U.S. Rep. Ed Case, Hawaii’s newest congressman who had promised to take a wait-and-see approach to the investigation of President Trump by Special Counsel Robert Mueller, said Thursday he was shocked by revelations in the 448-page redacted version of the report.

Speaking to reporters at the State Capitol, Case said an unedited version needs to be released immediately, and that Congress should turn to the courts if the Trump administration is unwilling to do so.

“Clearly what I have read of the report is highly disturbing and although Mr Mueller did not find overt collusion, certainly many, many people turned a blind eye” to Russian intervention in the 2016 presidential election, Case said.

“There is compelling evidence” that a number of people engaged in activities that “could rise to the level of a crime,” said Case, a moderate Democrat.

Congressman Ed Case speaks about the Mueller report at the capitol rotunda.
Congressman Ed Case, right, talked to reporters in the Hawaii Capitol Rotunda on Thursday about the Mueller Report. Cory Lum/Civil Beat

Contrary to Trump’s assertion that the report found there was no collusion with Russia or obstruction of justice, Case said the report makes a strong case for the opposite.

“He has not been exonerated … Nobody can read that report and consider that the president has been exonerated.”

Case said that the summary of the report released in March by Attorney General William P. Barr misled the American public.

“I think you see a pretty deliberate effort to cherry-pick for interpretations” that would place Trump in a favorable light, Case said.

President Trump has called the investigation a “witch hunt” that is interfering with getting things done in Washington.

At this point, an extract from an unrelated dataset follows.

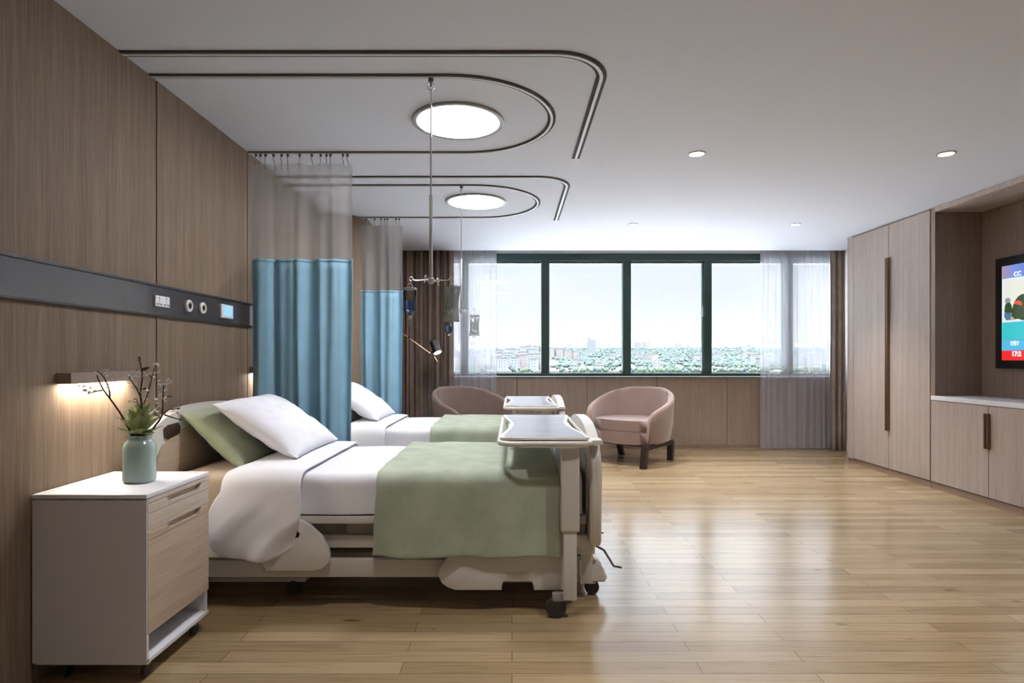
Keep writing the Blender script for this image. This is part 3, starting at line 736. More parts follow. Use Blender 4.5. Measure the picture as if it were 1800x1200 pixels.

Case acknowledged that the investigation has been “highly divisive,” but added, “the fact that (investigations) are polarizing and disruptive does not mean that you don’t do them. That is our job.”

His views were echoed from Vietnam by U.S. Sen. Mazie Hirono.

“Despite the Attorney General’s attempt to spin the Mueller Report in Donald Trump’s favor, it’s clear the Special Counsel’s investigation found serious wrongdoing by the President and many of his associates,” the Hawaii Democrat said in a statement Thursday.

Hirono is participating in a military fact-finding mission to Asia with Senate colleagues.

“The Special Counsel also confirmed what our intelligence community had already unanimously concluded: that the Russian government interfered in the 2016 election to elect Donald Trump,” she said.

“Although the Special Counsel felt he couldn’t meet the high bar necessary to prove criminal conspiracy with the Russians, he demonstrated that Donald Trump and his campaign were willing to engage with our foremost adversary to gain an advantage in the 2016 election. This is just wrong, plain and simple.”

Congressman Ed Case speaks about the Mueller report.
Case said before he took office in January that he was taking a wait-and-see approach to the Mueller investigation. On Thursday, he had reached some conclusions. Cory Lum/Civil Beat/2019

The redacted report released Thursday provided evidence that the Russians had sought to interfere with the U.S. election to derail the campaign of Hillary Clinton and promote Trump.

“The Russian government interfered in the 2016 presidential election in sweeping and systematic fashion,” the report stated.

It also found that the Russians had hacked the Democratic National Committee’s computer network, causing sensitive emails to be publicly released, some of them through the organization Wikileaks.

At a press conference in Washington on Thursday, Barr said the full Mueller report did not find “any evidence that members of the Trump campaign or anyone associated with the campaign conspired or coordinated with the Russian government in its hacking operations.”

In early April, Case told voters at a town hall meeting in Ewa Beach that he did not believe the initial Mueller report, as represented by Barr, merited an effort to impeach the president. But he said that he would be willing to pursue the impeachment of Trump if he believed the facts showed that the president had behaved unacceptably.

“I am not shy about exercising that responsibility if I feel it’s warranted,” Case said at the time.

On Thursday, Case said that he continues to believe that impeachment may not be the way to proceed.

But he urged people to read the report for themselves.

“You can’t read this report without re-evaluating your conclusions to date,” Case said.